Greitens is part of a pattern where Trump sees winners among the losers who hurt women. No problem that former NFL star Herschel Walker, vying to take on Sen. Ralph Warnock in Georgia, was accused in court documents of putting a gun to his wife’s head screaming, “I’m going to blow your fucking brains out.” Although he denies his ex-wife’s claim and a similar one by an ex-girlfriend contained in a police report, he’s admitted in a book that he wrote to having multiple personalities, violent tendencies, and suicidal urges. Walker’s son, Christian, a social influencer, will be no help. His videos aren’t as damning as Greitens but decidedly not a good look.

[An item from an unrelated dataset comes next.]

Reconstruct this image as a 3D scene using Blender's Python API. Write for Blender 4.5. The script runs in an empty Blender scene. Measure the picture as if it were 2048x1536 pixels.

A recent one has him ranting about gas prices, waving a nozzle, while wearing a $1,300 Givenchy sweatshirt.

In keeping with his capacity to overlook men behaving badly, Trump’s first choice for an open Senate seat in the swing state of Pennsylvania was Sean Parnell, who lost custody of his children after sworn testimony that he choked his wife and left her on the side of the road, and beat his son, leaving welts. Claims which he has denied. He also volunteered that working women had ruined marriage. After the ruling, Trump was still going to hold a planned fundraiser for the candidate at Mar-a-Lago until Parnell sensibly resigned. Now Trump is weighing two others who’ve since entered the fray, neither of whom lived in Pennsylvania until recently: reality show and actual doctor Mehmet Oz, and former loyal aide David McCormick, married to another Trump acolyte, Dina Powell. Since Trump’s not known for loyalty, his first instinct will be to go with Oz rather than a member of the Manhattan elite that rejected him, until aides present years of videos of the good doctor pushing quack remedies and nutritional supplements he sold on the side to convince him not to.

There are primaries within primaries all over the country to see who can go crazy enough to win Trump’s favor. At a minimum, a candidate must loudly repeat all of Trump’s lies and go all-in on his efforts to overturn the election. But to stand out, it helps to fall off the edge of the world, like Josh Mandel, in Ohio, who calls for all public schools to be replaced by religious ones or news anchor Kari Lake in Arizona who wants Secretary of State Katie Hobbs to be imprisoned for presiding over the stolen election.

Seeing his return to Majority Leader jeopardized by Trump’s meddling, McConnell is running a behind-the-scenes effort to keep “goofballs” from losing the midterms. McConnell remembers well the goofballs who ran in earlier GOP Senate primaries like Christine “I am not a witch” O’Donnell, Sharron Angle of Sharia law hysteria and Scientology leanings, and Todd Aiken who believed women couldn’t get pregnant from a “legitimate rape.” All three went on to be crushed in the general election.

McConnell’s effort comes a little late for Ohio where its critical primary race is so crowded it looks like Groucho Marx’s stateroom in A Night at the Opera. So many are running to fill the seat of retiring Sen. Rob Portman, Trump’s even noticed. He recently called on luxury car dealer Bernie Moreno to drop out, after spending $3 million of his own money from selling Bentleys, awkward considering he asked him to drop in. According to Politico, Trump worried that splitting the vote among so many candidates “could cost the MAGA movement a conservative seat.”

He must still be concerned with way too many aspirants chasing only one nomination including Hillbilly Elegy author J.D. Vance, who jettisoned most of his previous positions to appeal to Trump, as did the once moderate former state treasurer, Josh Mandel. Portman shook up the race over the weekend endorsing former party official Jane Timken and overnight she surpassed a quarter-million dollars in donations. We’ll see, when Trump’s endorsement comes, if the recipient’s haul tops that.

If Republicans are to win the midterms as history says they should, it won’t be because of McConnell’s late effort but because Trump so fears being a loser a second time, he’s regretting the ones he’s created. But that doesn’t mean Trump’s posse wins. He can always find more losers where those came from.